May 09, 2012
Size priority on agenda as BATS-Chi-X evolves
BATS Chi-X Europe
could modify one of its dark pools to match orders based on size as the dual
multilateral trading facility (MTF) prepares for a new growth phase following
its successful technology integration.
Following the
acquisition of Chi-X Europe by US-based BATS Global Markets in November last
year, the migration of Chi-X Europe onto BATS’ legacy technology platform was
completed on 30 April.
The firm now runs
four pan-European order books – two lit and two dark – giving it the
opportunity to recalibrate its offering for different types of trading
strategies.
“We have been talking for a while about changing the
model of one of the dark pools we have, for example by introducing a size
priority matching logic,” Mark Hemsley, CEO of BATS Chi-X Europe, told theTRADEnews.com. “We are also looking at
options for lit pricing to attract different trading participants, which we
could do by sliding up and down the maker-taker scale or going for a more
traditional taker-taker model.”
BATS Global Markets also operates two US equity
exchanges that offer distinguished pricing strategies. BZX offers a maker-taker
model, while BYX, which launched in October 2010, offers pricing that rebates
members for removing liquidity and does not charge for adding liquidity in order
to attract more flow from retail brokers.
As part of the
integration of Chi-X, a service first introduced by BATS Europe that enables
member firms without smart order routing technology to access multiple markets
via the MTF had now been extended to the Chi-X order book.
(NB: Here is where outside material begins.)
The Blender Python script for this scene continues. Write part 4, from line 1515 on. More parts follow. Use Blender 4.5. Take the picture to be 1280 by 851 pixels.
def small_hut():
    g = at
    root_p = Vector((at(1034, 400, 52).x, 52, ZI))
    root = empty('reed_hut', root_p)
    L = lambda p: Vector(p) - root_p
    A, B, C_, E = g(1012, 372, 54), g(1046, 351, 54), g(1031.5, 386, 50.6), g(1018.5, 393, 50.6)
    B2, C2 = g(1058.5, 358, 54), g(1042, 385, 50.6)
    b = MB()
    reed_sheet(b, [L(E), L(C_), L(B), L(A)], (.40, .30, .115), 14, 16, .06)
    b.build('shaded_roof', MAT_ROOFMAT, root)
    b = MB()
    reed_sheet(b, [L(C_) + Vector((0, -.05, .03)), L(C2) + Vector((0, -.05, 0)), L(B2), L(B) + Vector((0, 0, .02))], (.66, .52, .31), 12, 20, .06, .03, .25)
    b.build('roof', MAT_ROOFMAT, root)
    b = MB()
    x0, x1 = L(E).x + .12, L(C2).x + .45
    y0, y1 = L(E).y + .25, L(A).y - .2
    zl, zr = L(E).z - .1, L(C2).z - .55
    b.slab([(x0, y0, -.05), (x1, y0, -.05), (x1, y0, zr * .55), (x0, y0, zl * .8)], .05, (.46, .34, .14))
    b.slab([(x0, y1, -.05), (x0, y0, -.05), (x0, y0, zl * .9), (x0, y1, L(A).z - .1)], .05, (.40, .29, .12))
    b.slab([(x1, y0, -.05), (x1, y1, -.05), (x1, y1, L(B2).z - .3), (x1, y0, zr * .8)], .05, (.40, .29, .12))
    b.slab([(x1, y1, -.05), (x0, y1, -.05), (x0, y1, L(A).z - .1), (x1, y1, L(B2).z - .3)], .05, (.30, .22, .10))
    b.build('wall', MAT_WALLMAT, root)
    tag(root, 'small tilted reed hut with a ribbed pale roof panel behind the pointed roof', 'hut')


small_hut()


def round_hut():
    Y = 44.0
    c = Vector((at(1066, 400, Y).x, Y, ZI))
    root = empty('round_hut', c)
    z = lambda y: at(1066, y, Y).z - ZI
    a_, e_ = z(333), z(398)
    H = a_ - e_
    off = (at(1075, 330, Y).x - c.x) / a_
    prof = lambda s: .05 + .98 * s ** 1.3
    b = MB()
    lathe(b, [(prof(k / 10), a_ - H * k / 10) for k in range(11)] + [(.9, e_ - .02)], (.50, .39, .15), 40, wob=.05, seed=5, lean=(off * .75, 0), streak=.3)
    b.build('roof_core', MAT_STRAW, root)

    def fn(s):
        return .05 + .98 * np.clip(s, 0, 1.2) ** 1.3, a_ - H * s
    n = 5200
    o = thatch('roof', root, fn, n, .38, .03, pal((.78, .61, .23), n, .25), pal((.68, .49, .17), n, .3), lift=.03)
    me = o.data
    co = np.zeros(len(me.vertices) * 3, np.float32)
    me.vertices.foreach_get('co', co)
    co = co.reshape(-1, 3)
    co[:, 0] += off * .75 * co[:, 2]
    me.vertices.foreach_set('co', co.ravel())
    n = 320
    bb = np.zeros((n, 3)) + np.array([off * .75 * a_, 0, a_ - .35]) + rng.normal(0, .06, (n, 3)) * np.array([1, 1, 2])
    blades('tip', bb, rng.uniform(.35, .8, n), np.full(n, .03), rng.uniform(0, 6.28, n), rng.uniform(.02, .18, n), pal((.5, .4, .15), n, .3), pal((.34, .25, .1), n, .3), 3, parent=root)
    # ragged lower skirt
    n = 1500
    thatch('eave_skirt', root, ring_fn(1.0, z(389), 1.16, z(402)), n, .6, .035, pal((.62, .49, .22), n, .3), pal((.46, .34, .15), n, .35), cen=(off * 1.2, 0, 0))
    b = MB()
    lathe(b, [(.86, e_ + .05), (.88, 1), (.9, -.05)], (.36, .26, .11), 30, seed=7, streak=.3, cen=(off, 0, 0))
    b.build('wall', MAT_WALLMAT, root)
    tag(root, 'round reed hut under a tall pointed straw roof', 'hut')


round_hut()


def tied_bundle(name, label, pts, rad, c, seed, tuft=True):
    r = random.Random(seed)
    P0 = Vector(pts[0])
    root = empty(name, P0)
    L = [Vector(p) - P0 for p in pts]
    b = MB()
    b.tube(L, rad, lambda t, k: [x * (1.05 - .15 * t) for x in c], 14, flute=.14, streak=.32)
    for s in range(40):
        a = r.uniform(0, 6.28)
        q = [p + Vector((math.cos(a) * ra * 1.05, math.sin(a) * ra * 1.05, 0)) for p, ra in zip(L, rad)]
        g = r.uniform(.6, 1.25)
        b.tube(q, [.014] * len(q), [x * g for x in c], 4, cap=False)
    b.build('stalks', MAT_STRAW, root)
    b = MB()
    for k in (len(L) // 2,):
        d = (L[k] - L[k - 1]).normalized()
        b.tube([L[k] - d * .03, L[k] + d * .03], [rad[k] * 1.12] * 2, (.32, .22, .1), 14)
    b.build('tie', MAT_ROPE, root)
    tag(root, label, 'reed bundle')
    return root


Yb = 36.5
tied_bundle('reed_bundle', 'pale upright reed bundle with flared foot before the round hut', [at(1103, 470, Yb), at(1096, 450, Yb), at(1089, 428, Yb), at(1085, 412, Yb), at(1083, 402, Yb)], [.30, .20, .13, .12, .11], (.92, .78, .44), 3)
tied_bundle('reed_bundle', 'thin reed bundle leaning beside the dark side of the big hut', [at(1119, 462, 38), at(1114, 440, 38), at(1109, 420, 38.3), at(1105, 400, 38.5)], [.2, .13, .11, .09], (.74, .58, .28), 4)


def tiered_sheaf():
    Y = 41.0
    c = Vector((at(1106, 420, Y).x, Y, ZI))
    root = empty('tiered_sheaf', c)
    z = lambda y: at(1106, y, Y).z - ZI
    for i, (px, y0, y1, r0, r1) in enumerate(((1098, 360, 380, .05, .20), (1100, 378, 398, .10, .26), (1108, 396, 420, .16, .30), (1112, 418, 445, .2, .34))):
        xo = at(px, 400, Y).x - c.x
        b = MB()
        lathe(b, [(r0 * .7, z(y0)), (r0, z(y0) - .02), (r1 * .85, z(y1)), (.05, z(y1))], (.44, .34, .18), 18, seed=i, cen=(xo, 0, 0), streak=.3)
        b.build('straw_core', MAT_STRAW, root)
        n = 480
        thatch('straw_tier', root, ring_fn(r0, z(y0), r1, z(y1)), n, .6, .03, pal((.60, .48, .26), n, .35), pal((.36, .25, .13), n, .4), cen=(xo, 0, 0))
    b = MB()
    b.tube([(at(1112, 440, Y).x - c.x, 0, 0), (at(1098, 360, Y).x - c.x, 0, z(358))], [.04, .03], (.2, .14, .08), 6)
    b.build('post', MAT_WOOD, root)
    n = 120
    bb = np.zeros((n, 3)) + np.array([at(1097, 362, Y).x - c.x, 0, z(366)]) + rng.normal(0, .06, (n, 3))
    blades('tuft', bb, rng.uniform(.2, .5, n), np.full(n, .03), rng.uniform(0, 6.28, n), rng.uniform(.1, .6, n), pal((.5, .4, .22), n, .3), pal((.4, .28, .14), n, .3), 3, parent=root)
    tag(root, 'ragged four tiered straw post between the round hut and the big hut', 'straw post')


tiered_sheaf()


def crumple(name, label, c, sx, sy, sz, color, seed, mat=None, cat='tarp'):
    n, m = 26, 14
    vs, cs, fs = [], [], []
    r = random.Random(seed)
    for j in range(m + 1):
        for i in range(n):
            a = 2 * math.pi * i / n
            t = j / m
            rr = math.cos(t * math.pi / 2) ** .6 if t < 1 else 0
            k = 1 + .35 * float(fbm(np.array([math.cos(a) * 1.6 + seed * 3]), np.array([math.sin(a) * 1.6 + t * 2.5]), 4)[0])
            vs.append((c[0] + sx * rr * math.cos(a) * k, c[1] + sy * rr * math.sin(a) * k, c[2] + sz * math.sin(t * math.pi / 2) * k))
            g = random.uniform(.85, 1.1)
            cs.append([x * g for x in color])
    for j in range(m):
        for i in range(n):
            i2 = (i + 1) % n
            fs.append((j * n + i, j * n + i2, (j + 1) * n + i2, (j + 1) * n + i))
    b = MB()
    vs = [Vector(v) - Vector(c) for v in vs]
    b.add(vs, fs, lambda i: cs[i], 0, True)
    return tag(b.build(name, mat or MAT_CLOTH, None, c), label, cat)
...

“We plan to add sophisticated routing strategies that
allow market participants to sweep multiple BATS-Chi-X Europe order books
before searching for liquidity in external venues,” said Hemsley.
BATS Chi-X Europe
accounts for around a quarter of overall pan-European equity trading and
represented 32.4% of the region’s dark MTF trading last month, according to
Thomson Reuters.
Data
opportunities
BATS Chi-X Europe
will now seek revenue opportunities from market data. Industry debate regarding
market data fees has been rife since the introduction of MiFID in 2007, with
domestic exchanges criticised for being slow lower fees.
Exchanges have
clubbed together through trade body the Federation of European Securities Exchanges to help progress towards the introduction of a standardised source of
consolidated post-trade data and the European Commission favoured a commercial approach to the tape’s creation in its MiFID II proposals last October.
"We are definitely looking at how we get some
income for market data, but we are keen to position ourselves so we can help
the industry achieve a cost-effective consolidated tape,” said Hemsley.
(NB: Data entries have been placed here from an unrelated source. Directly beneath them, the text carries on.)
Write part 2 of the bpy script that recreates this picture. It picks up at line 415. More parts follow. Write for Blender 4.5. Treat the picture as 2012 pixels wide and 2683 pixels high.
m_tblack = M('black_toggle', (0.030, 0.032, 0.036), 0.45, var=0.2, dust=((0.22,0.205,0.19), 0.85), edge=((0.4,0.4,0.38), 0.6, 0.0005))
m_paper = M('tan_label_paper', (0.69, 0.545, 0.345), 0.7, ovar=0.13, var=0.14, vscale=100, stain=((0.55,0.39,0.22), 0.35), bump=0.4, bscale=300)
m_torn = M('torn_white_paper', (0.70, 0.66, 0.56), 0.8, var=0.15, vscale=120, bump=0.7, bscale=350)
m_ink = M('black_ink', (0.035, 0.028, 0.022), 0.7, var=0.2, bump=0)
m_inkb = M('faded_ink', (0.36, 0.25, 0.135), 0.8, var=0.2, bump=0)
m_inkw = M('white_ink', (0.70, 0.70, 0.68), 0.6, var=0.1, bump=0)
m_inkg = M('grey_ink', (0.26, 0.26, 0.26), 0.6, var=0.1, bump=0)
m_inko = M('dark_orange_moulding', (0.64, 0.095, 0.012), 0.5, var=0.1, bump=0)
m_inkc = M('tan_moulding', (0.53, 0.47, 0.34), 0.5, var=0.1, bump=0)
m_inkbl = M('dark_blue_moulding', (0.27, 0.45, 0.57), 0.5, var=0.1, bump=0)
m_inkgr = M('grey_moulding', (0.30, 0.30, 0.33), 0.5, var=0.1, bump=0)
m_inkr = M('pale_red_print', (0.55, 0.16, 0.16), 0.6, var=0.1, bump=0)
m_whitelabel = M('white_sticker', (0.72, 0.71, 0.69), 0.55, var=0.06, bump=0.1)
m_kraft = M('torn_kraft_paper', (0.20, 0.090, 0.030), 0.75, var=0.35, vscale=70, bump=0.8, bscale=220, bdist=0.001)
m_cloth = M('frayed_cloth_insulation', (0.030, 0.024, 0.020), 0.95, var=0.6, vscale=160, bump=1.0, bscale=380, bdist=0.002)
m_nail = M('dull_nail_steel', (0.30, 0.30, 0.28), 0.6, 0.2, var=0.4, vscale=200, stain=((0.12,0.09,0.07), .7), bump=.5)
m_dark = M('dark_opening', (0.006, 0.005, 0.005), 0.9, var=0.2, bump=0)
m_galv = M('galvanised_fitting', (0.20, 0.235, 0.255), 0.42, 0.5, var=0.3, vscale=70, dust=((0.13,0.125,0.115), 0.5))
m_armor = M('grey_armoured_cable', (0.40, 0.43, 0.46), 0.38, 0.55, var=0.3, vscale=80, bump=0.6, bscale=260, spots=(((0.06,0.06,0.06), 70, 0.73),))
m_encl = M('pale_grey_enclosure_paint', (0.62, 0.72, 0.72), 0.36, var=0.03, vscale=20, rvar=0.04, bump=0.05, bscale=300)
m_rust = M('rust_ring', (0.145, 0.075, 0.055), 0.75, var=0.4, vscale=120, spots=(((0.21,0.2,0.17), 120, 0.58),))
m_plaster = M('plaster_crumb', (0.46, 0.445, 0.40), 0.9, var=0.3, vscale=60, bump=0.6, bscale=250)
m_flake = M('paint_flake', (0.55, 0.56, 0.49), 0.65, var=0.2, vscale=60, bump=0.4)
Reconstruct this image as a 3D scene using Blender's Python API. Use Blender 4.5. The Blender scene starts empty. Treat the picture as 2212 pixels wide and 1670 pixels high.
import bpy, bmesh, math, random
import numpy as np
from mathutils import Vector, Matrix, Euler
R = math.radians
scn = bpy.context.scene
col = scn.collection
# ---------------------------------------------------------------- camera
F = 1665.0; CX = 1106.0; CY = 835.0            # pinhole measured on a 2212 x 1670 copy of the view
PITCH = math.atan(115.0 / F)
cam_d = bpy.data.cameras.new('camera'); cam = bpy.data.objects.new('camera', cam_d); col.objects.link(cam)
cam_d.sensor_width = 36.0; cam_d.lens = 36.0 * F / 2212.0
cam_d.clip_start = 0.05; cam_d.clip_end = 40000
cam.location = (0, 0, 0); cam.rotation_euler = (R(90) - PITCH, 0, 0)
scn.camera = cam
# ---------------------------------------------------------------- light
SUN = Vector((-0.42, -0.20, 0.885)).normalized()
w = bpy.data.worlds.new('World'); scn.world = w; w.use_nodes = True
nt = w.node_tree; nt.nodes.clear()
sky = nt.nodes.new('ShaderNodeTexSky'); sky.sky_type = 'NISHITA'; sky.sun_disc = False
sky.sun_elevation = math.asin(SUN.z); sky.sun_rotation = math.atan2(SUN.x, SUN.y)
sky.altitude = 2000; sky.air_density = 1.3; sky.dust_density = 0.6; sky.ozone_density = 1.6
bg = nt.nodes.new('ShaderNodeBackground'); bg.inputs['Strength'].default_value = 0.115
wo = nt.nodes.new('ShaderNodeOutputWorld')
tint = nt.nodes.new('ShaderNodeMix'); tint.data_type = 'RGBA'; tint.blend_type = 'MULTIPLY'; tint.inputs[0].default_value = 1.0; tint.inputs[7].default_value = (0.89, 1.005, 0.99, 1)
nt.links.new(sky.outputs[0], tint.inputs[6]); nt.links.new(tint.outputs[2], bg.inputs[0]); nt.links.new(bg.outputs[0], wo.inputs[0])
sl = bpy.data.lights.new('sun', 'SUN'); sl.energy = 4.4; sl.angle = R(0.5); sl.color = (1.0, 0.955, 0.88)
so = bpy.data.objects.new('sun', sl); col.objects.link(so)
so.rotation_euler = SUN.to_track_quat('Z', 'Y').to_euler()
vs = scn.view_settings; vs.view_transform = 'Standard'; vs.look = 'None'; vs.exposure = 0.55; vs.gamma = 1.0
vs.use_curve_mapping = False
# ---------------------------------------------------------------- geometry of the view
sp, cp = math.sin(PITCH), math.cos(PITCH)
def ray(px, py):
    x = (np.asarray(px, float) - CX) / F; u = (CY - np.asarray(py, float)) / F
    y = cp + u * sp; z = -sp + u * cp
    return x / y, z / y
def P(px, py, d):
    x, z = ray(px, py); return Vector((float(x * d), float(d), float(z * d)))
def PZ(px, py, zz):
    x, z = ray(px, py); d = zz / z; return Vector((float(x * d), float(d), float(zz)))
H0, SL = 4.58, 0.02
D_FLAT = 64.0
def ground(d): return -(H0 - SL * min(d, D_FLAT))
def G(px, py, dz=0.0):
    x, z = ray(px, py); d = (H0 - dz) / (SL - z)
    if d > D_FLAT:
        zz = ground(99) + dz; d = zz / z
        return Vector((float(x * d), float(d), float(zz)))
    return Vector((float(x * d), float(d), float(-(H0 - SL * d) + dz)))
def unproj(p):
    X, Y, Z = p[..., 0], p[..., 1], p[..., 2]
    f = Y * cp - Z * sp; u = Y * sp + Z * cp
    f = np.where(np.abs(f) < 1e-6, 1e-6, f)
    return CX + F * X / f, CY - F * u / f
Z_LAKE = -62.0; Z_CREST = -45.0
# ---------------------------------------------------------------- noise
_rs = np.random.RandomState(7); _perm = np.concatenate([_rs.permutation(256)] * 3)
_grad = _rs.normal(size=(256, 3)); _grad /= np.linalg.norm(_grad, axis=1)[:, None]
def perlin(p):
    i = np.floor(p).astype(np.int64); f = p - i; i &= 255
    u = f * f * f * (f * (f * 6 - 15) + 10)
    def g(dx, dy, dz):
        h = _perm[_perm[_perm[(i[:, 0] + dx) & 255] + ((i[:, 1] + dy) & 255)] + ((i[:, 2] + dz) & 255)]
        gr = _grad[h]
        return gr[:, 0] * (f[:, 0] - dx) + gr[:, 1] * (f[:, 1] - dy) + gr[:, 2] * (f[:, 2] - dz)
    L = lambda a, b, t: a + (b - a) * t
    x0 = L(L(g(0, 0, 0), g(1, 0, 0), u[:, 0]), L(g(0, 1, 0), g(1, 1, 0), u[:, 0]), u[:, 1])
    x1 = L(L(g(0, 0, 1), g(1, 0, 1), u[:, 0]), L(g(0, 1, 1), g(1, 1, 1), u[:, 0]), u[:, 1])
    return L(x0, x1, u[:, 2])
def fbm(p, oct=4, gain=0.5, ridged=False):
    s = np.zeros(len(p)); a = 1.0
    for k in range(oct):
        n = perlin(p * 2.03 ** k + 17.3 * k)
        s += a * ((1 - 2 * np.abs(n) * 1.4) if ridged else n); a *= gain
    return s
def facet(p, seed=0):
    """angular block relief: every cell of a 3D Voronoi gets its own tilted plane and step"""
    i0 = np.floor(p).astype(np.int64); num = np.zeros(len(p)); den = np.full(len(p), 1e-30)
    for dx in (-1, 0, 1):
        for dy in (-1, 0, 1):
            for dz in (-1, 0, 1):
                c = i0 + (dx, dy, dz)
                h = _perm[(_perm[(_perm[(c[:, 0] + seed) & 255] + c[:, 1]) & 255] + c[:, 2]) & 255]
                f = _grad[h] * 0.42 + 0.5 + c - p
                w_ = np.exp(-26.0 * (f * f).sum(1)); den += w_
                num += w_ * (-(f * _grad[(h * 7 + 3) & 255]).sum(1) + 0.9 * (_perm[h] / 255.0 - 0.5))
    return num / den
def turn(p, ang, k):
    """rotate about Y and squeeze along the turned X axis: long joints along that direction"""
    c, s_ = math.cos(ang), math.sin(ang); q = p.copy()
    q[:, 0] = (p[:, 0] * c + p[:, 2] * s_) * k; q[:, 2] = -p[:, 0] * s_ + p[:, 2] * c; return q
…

“Exchange market data fees are too high, so we are paying careful consideration
to how we price our data relative to incumbent exchanges."
The venue
operator is also considering ways to move forward on its equity derivatives
service, first initiated by Chi-X Europe last October through a partnership
with Russell Investments. The joint venture resulted in the creation of the
Chi-X Europe Russell Index series, a collection of European indices across 14 of the continent’s markets
that have been designed to become tradable products.
Hemsley is under
no illusions as to the difficulty of establishing a European equity derivatives
offering to compete with Eurex and NYSE Liffe, the derivatives markets operated
by failed merger partners Deutsche Börse and NYSE Euronext respectively.
“The lack of fungibility between different types of
derivatives and the integrated trading and clearing infrastructure operated by
incumbent markets will make entering this market challenging,” said Hemsley.
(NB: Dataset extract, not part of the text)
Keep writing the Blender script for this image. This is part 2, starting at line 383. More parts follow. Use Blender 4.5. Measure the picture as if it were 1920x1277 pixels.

“Some of our existing cash equities CCPs have indicated that they would clear
equity derivatives and we are also in discussions with clearers that we aren’t
connected to.”
Further evidence
of the task faced by BATS Chi-X Europe can be found with London Stock
Exchange-owned MTF Turquoise, which has struggled to gain meaningful traction
for its derivatives market since launching last summer. According to
Turquoise’s figures, trading in FTSE index options totalled £56.3 million and
trading in FTSE index futures reached £2.49 million last month.
Listed
derivatives trading could be more competitive under MiFIR, the regulation that
accompanies MiFID II. Under the European Commission’s proposals published last
October, CCPs would be required to clear instruments regardless of the venue on
which they were executed and requires trading venues to accept clearers on a
non-discriminatory basis. MiFID II is currently being debated by the European
Parliament, with implementation of the revised directive expected in 2014.